The spin of an electron in a magnetic field can be seen as a two-state quantum system without a classical counterpart. The energy eigenvalues of the spin up and spin down states differ more when the magnetic field is stronger.

 

[Ssnow]

@hilbert2 thanks for your example!
Ssnow

 

[A. Neumaier]

The spin of an electron in a magnetic field can be seen as a two-state quantum system without a classical counterpart.

Classical Hamiltonian models for particles with spin are known for a long time. Their phase space is the Poisson manifold defined by suitable coadjoint orbits of the Poincare group. These are parameterized for positive mass by two continuous parameters, mass and spin.

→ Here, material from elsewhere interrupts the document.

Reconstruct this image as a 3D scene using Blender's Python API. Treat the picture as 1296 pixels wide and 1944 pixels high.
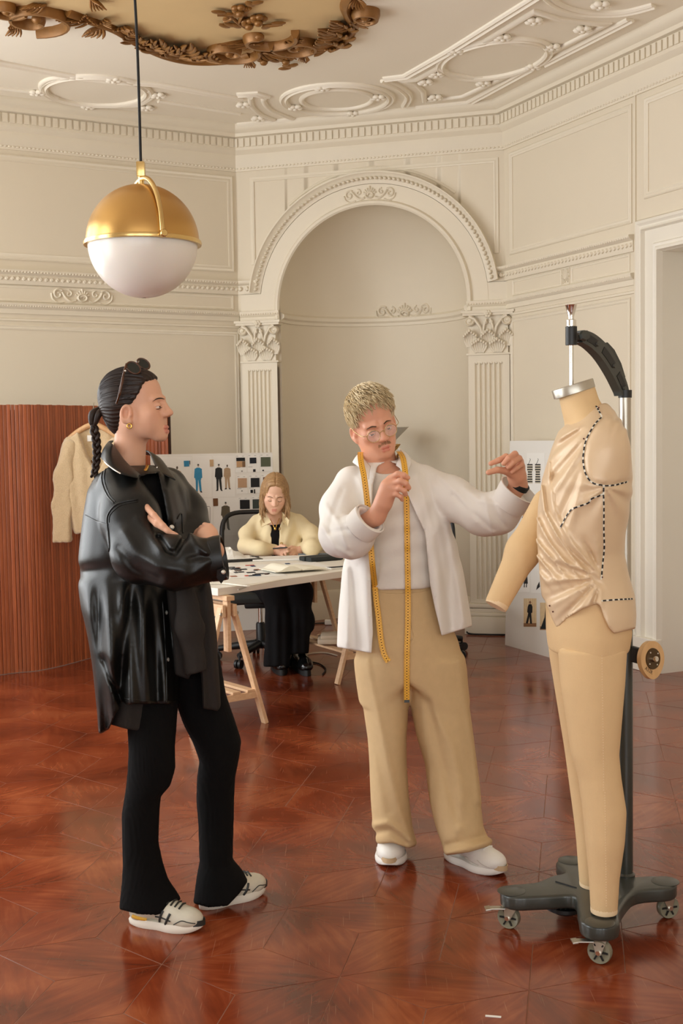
import bpy, bmesh, math, random
import numpy as np
from mathutils import Vector, Matrix
from mathutils.bvhtree import BVHTree

for _o in list(bpy.data.objects):
	bpy.data.objects.remove(_o, do_unlink=True)
SC = bpy.context.scene
COL = SC.collection
RAD = math.radians

# ------------------------------------------------------------------ camera
F_PX = 2300.0
CAM_H = 1.55
PITCH, ROLL = RAD(3.57), RAD(0.90)
FWD = Vector((0, math.cos(PITCH), -math.sin(PITCH)))
_r0, _u0 = Vector((1, 0, 0)), Vector((0, math.sin(PITCH), math.cos(PITCH)))
RGT = _r0 * math.cos(ROLL) - _u0 * math.sin(ROLL)
UPV = _u0 * math.cos(ROLL) + _r0 * math.sin(ROLL)
CAM = Vector((0, 0, CAM_H))
cd = bpy.data.cameras.new('camera')
cd.sensor_fit = 'HORIZONTAL'
cd.sensor_width = 24.0
cd.lens = F_PX * 24.0 / 1296.0
cd.clip_start, cd.clip_end = 0.05, 100
cam = bpy.data.objects.new('camera', cd)
COL.objects.link(cam)
_m = Matrix((RGT, UPV, -FWD)).transposed().to_4x4()
_m.translation = CAM
cam.matrix_world = _m
SC.camera = cam

# ------------------------------------------------------------------ light and exposure
SC.view_settings.view_transform = 'Standard'
SC.view_settings.look = 'None'
SC.view_settings.gamma = 1.0
SC.view_settings.use_curve_mapping = False
SC.view_settings.exposure = 0.0
try:
	SC.cycles.use_denoising = True
	SC.cycles.max_bounces = 8
	SC.cycles.diffuse_bounces = 4
	SC.cycles.glossy_bounces = 3
	SC.cycles.transmission_bounces = 6
	SC.cycles.sample_clamp_indirect = 6.0
	SC.cycles.caustics_reflective = False
	SC.cycles.caustics_refractive = False
except Exception:
	pass
world = bpy.data.worlds.new('daylight')
SC.world = world
world.use_nodes = True
world.node_tree.nodes['Background'].inputs[0].default_value = (0.80, 0.88, 1.0, 1)
world.node_tree.nodes['Background'].inputs[1].default_value = 1.0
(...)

Upon quantization, the Poisson manifolds turn into unitary representations, and the spin parameter becomes discrete - in a similar way as angular momentum for the rotation group in place of the Poincare group.

 

[Ssnow]

In fact the example of a charge in the magnetic field has been also treated in Guillemin Sternberg in ''Symplectic thecniques in physics'' in a classical way, so I am agree with @A. Neumaier ... on the other side @hilbert2 has reason on the effects of a strong magnetic field on the eigenvalues, this must be interpreted classically, how ? Ssnow

 

[A. Neumaier]

on the other side @hilbert2 has reason on the effects of a strong magnetic field on the eigenvalues, this must be interpreted classically, how ? Ssnow

It is a quantum effect, so why should it have a classical interpretation?